Jeanne MacDonald

For more than 25 years, The Knoxville Writers’ Guild has served the writers of this area. We’ve held meetings, contests, open mics, workshops, and many other activities designed to make the writing life a little less lonely and more satisfying.  The Guild also gives writers opportunities to serve the community. We’ve participated in all kinds of festivals, gone into the schools to show the kids that all writers aren’t dead, held workshops at senior centers to help our elderly preserve their memories. If you believe such endeavors are worthwhile, and especially if you have benefited personally from your association with the Guild, you owe a big, warm, heartfelt THANK YOU to Jeanne MacDonald.

Jeanne was one of five people who decided that Knoxville needed an association of writers and set out to make it a reality. They did an enormous amount of legwork before they called the first meeting. They contacted all the writers they knew personally. They arranged to meet at the Laurel Theatre without charge. They obtained a membership list of a state-wide writers’ group and sent out invitations to members who had nearby zip codes. A few months after the first meeting, when the initial board was formed, they all became board members, but they wanted a prominent person as president. Jeanne recruited her dear friend Jack Reese, a former chancellor of UT Knoxville, who at that time was one of the most respected figures in this area. Having Jack as president gave the Guild instant credibility. Without Jeanne, we would have never had Jack.

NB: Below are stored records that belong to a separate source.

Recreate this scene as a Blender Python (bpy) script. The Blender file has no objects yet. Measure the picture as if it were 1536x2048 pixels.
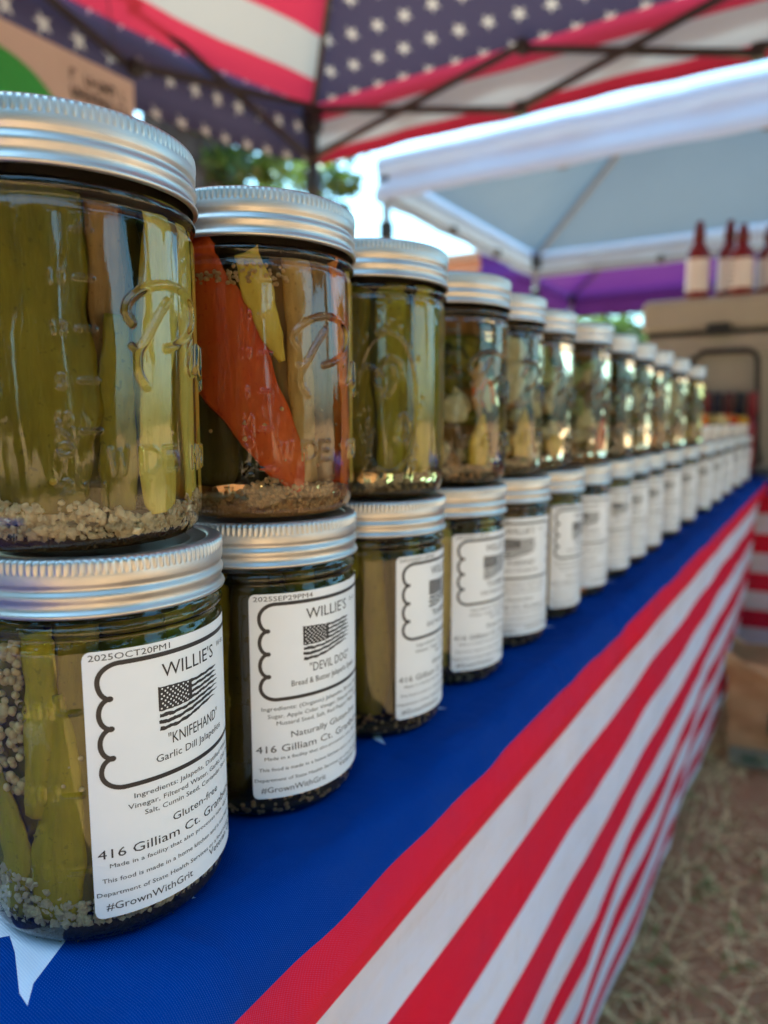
import bpy, math, random
import numpy as np
from mathutils import Vector, Matrix

random.seed(7); rng = np.random.default_rng(11)
R = math.radians
scene = bpy.context.scene
COL = scene.collection

# ------------------------------------------------------------------ camera
CAMZ = .907                       # metres above the ground; table top is at .74
cam_d = bpy.data.cameras.new('camera'); cam = bpy.data.objects.new('camera', cam_d); COL.objects.link(cam)
cam.location = (0, 0, CAMZ)
cam.rotation_euler = (R(90-7.26), 0, R(31.78))
cam_d.sensor_fit = 'VERTICAL'; cam_d.sensor_height = 36; cam_d.lens = 24.96
cam_d.clip_start = .01; cam_d.clip_end = 600
cam_d.dof.use_dof = True; cam_d.dof.focus_distance = .238; cam_d.dof.aperture_fstop = 7.2
scene.camera = cam

# ------------------------------------------------------------------ light
SUN_EL, SUN_AZ = R(66), R(167)    # sun direction: azimuth measured from +X, counter-clockwise
w = bpy.data.worlds.new('World'); scene.world = w; w.use_nodes = True
nt = w.node_tree; nt.nodes.clear()
wo = nt.nodes.new('ShaderNodeOutputWorld'); bg = nt.nodes.new('ShaderNodeBackground')
sky = nt.nodes.new('ShaderNodeTexSky'); sky.sky_type = 'NISHITA'; sky.sun_disc = False
sky.sun_elevation = SUN_EL; sky.sun_rotation = R(90)-SUN_AZ
sky.air_density = 1.0; sky.dust_density = 2.6; sky.ozone_density = 1.0
bg.inputs['Strength'].default_value = .15
nt.links.new(sky.outputs[0], bg.inputs[0]); nt.links.new(bg.outputs[0], wo.inputs[0])
sun_d = bpy.data.lights.new('sun', 'SUN'); sun_d.energy = 4.0; sun_d.angle = R(.6); sun_d.color = (1, .94, .85)
sun = bpy.data.objects.new('sun', sun_d); COL.objects.link(sun)
sd = Vector((math.cos(SUN_EL)*math.cos(SUN_AZ), math.cos(SUN_EL)*math.sin(SUN_AZ), math.sin(SUN_EL)))
sun.rotation_euler = sd.to_track_quat('Z', 'Y').to_euler()
scene.view_settings.view_transform = 'Standard'; scene.view_settings.look = 'None'
scene.view_settings.gamma = 1; scene.view_settings.use_curve_mapping = False
scene.view_settings.exposure = 2.42
scene.view_settings.use_white_balance = True
scene.view_settings.white_balance_temperature = 5200; scene.view_settings.white_balance_tint = -26

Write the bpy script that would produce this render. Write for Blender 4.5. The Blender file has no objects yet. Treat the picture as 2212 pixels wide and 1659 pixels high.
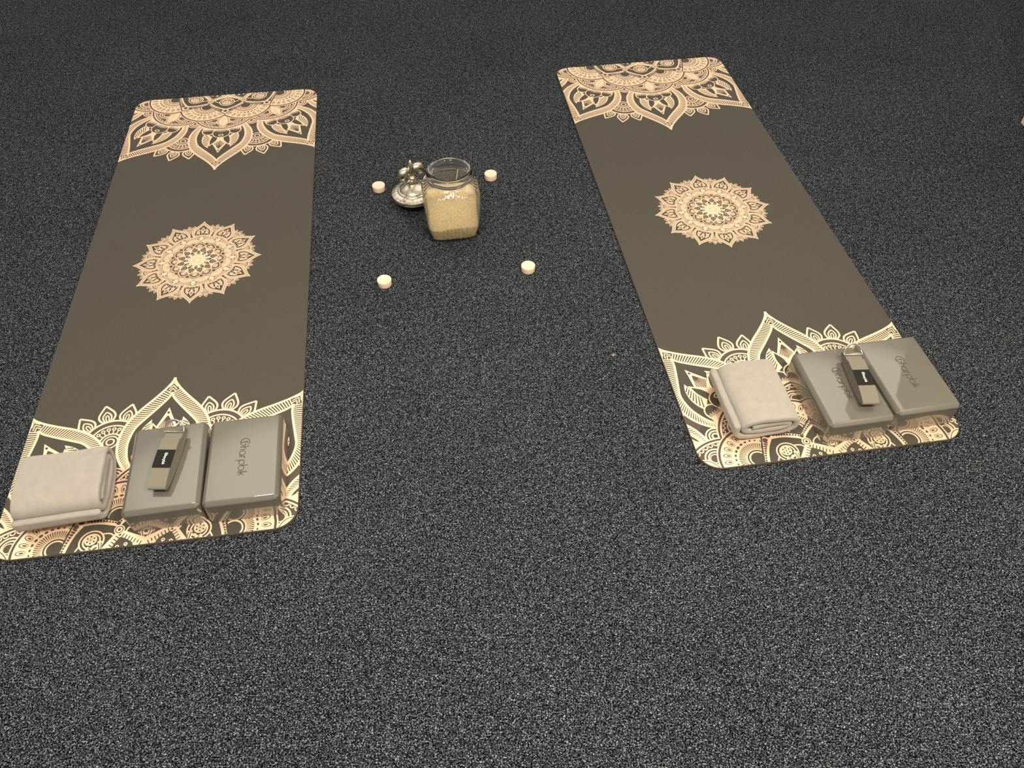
import bpy, bmesh, math, random
from mathutils import Vector, Matrix
from mathutils.geometry import tessellate_polygon

scene = bpy.context.scene
C = scene.collection
PI = math.pi
rad = math.radians

# ------------------------------------------------------------------ camera
F_PX, PITCH, ROLL, CAM_H = 1708.56, 0.859239, -0.004779, 1.42111
cam_d = bpy.data.cameras.new('camera')
cam_d.sensor_fit = 'HORIZONTAL'
cam_d.sensor_width = 36.0
cam_d.lens = 36.0 * F_PX / 2212.0
cam_d.clip_start = 0.02
cam = bpy.data.objects.new('camera', cam_d)
C.objects.link(cam)
fw = Vector((0, math.cos(PITCH), -math.sin(PITCH)))
rt = Vector((1, 0, 0))
up = Vector((0, math.sin(PITCH), math.cos(PITCH)))
r2 = math.cos(ROLL) * rt + math.sin(ROLL) * up
u2 = -math.sin(ROLL) * rt + math.cos(ROLL) * up
cam.matrix_world = Matrix(((r2.x, u2.x, -fw.x, 0), (r2.y, u2.y, -fw.y, 0),
                           (r2.z, u2.z, -fw.z, CAM_H), (0, 0, 0, 1)))
scene.camera = cam

# ------------------------------------------------------------------ world, lights, exposure
scene.view_settings.view_transform = 'Standard'
scene.view_settings.look = 'None'
scene.view_settings.exposure = 0.0
scene.view_settings.gamma = 1.0
scene.view_settings.use_curve_mapping = False

world = bpy.data.worlds.new('room_ambience')
scene.world = world
world.use_nodes = True
wn, wl = world.node_tree.nodes, world.node_tree.links
bg = wn['Background']
bg.inputs['Strength'].default_value = 1.0
_tc = wn.new('ShaderNodeTexCoord')                       # dim walls at the horizon, pale ceiling above


def _ramp(fac, stops):
    r = wn.new('ShaderNodeValToRGB')
    el = r.color_ramp.elements
    while len(el) < len(stops):
        el.new(.5)
    for i, (p, v) in enumerate(stops):
        el[i].position = p
        el[i].color = (1.0 * v, 0.90 * v, 0.76 * v, 1)
    wl.new(fac, r.inputs['Fac'])
    return r.outputs['Color']


_sp = wn.new('ShaderNodeSeparateXYZ')
wl.new(_tc.outputs['Generated'], _sp.inputs[0])
_base = _ramp(_sp.outputs['Z'], [(0.0, .05), (.15, .12), (.30, .40), (.42, .62), (.55, .66), (.72, .45), (1.0, .30)])
_mu = wn.new('ShaderNodeVectorMath')                     # added world lobe in place of unseen ceiling lights, brightens foil and block tops
_mu.operation = 'MULTIPLY'
_mu.inputs[1].default_value = (.42, 1, 1)
_no = wn.new('ShaderNodeVectorMath')
_no.operation = 'NORMALIZE'
_dt = wn.new('ShaderNodeVectorMath')
_dt.operation = 'DOT_PRODUCT'
_dt.inputs[1].default_value = (.07, .46, .885)
wl.new(_tc.outputs['Generated'], _mu.inputs[0])
wl.new(_mu.outputs[0], _no.inputs[0])
wl.new(_no.outputs[0], _dt.inputs[0])
_lobe = _ramp(_dt.outputs['Value'], [(0.0, 0.0), (.89, 0.0), (.955, 1.7), (1.0, 1.9)])
_ad = wn.new('ShaderNodeVectorMath')
_ad.operation = 'ADD'
wl.new(_base, _ad.inputs[0])
wl.new(_lobe, _ad.inputs[1])
wl.new(_ad.outputs[0], bg.inputs['Color'])


def ceiling_panel(name, x, y, z, sx, sy, watts, color=(1.0, 0.90, 0.75)):
    d = bpy.data.lights.new(name, 'AREA')
    d.shape = 'RECTANGLE'
    d.size, d.size_y = sx, sy
    d.energy = watts
    d.color = color
    o = bpy.data.objects.new(name, d)
    o.location = (x, y, z)
    C.objects.link(o)
    return o


ceiling_panel('ceiling_lamp', 0.90, 0.20, 2.3, 0.35, 0.35, 64)
ceiling_panel('ceiling_lamp', -0.50, 0.15, 2.3, 0.40, 0.40, 44)


# ------------------------------------------------------------------ materials
def mat(name, color=(.5, .5, .5), rough=.5, metal=0.0, **kw):
    m = bpy.data.materials.new(name)
    m.use_nodes = True
    b = m.node_tree.nodes['Principled BSDF']
    b.inputs['Base Color'].default_value = (*color, 1)
    b.inputs['Roughness'].default_value = rough
    b.inputs['Metallic'].default_value = metal
    for k, v in kw.items():
        b.inputs[k].default_value = v
    return m, m.node_tree.nodes, m.node_tree.links, b


def coords(nodes, links, scale=(1, 1, 1), rot=(0, 0, 0)):
    tc = nodes.new('ShaderNodeTexCoord')
    mp = nodes.new('ShaderNodeMapping')
    mp.inputs['Scale'].default_value = scale
    mp.inputs['Rotation'].default_value = rot
    links.new(tc.outputs['Object'], mp.inputs['Vector'])
    return mp.outputs['Vector']


def noise(nodes, links, vec, scale, detail=2, rough=.5, dist=0.0):
    n = nodes.new('ShaderNodeTexNoise')
    n.inputs['Scale'].default_value = scale
    n.inputs['Detail'].default_value = detail
    n.inputs['Roughness'].default_value = rough
    n.inputs['Distortion'].default_value = dist
    links.new(vec, n.inputs['Vector'])
    return n.outputs['Fac']


def ramp(nodes, links, fac, stops):
    r = nodes.new('ShaderNodeValToRGB')
    e = r.color_ramp.elements
    while len(e) < len(stops):
        e.new(0.5)
    for i, (p, c) in enumerate(stops):
        e[i].position = p
        e[i].color = (*c, 1) if len(c) == 3 else c
    links.new(fac, r.inputs['Fac'])
    return r.outputs['Color']


def bump(nodes, links, h, b, strength, dist):
    n = nodes.new('ShaderNodeBump')
    n.inputs['Strength'].default_value = strength
    n.inputs['Distance'].default_value = dist
    links.new(h, n.inputs['Height'])
    links.new(n.outputs['Normal'], b.inputs['Normal'])
    return n


def math_node(nodes, links, op, a, b):
    n = nodes.new('ShaderNodeMath')
    n.operation = op
    for i, v in enumerate((a, b)):
        if isinstance(v, (int, float)):
            n.inputs[i].default_value = v
        else:
            links.new(v, n.inputs[i])
    return n.outputs[0]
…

That core group of founders, and those who joined the board later, gave up precious free time and, more important, writing time to deal with the barrage of problems every new organization encounters. Although Jeanne was later vice president and then president, she wasn’t an officer for the first few years. Yet Jeanne, more than anyone else, was the one with the big ideas, the one with the courage to take on difficult projects and the stamina to see them through to a successful conclusion.

I was asked one time, after the Guild was a few years old, why I thought our organization had survived and expanded when so many similar groups had fizzled out.  I said, “Because we had an interesting, informative, professionally edited newsletter from the very beginning.” Jeanne, of course, was the editor of that newsletter. 

         Early on, Jeanne told the board, “I want the Writers’ Guild to be an organization that does things!” Shortly after that, she presented the board with a bombshell idea: she wanted us to publish an anthology of our members’ writing. That may sound ho-hum today, but at the time no other writers’ organization in the area was publishing.  It was a gamble. This was long before print-on-demand made independent publishing affordable. We had at most a couple of hundred dollars, and the printing cost would be in the thousands. But Jeanne assured us she would find the money and people would buy the final product. As it turned out, she was right in principle but way off in the details. It cost twice as much as she thought, but it sold out two printings, making twice the profit she had estimated. More important, Voices from the Valley, edited by Jeanne MacDonald, established the Guild as a serious organization, one that indeed did things. And, by the way, in the next few years, writers’ organizations all over this region were publishing anthologies of their members’ writing.

         Later Jeanne secured funding for a program that sent writers into local senior centers and nursing homes to lead workshops. The result was The Voice of Memory, a fascinating collection of vignettes by workshop participants–edited, of course, by Jeanne MacDonald.

         As many of you know, Jeanne made her living as an editor at UT. Imagine, if you can, working five days a week editing mostly dull, official documents and stultifying academic papers and then spending your nights and weekends editing newsletters and books for the Guild. Jeanne did that for years. And she still found time to write short stories and novels of her own.

         I have mentioned only a few of Jeanne’s initiatives and contributions. Without her, the Guild would have been less bold, less innovative, less successful. It’s possible it would not have survived.

         I’ve heard several people say that the Guild ought to put Jeanne’s name on an award or an event. If I may steal a line from Abraham Lincoln, it is altogether fitting and proper that we should do this. But to me, it seems even more fitting and proper to honor Jeanne by making sure the Guild continues to be what she wanted it to be—an organization that does things.  A vibrant, bold, innovative, energetic Knoxville Writers’ Guild is the best memorial to Jeanne MacDonald.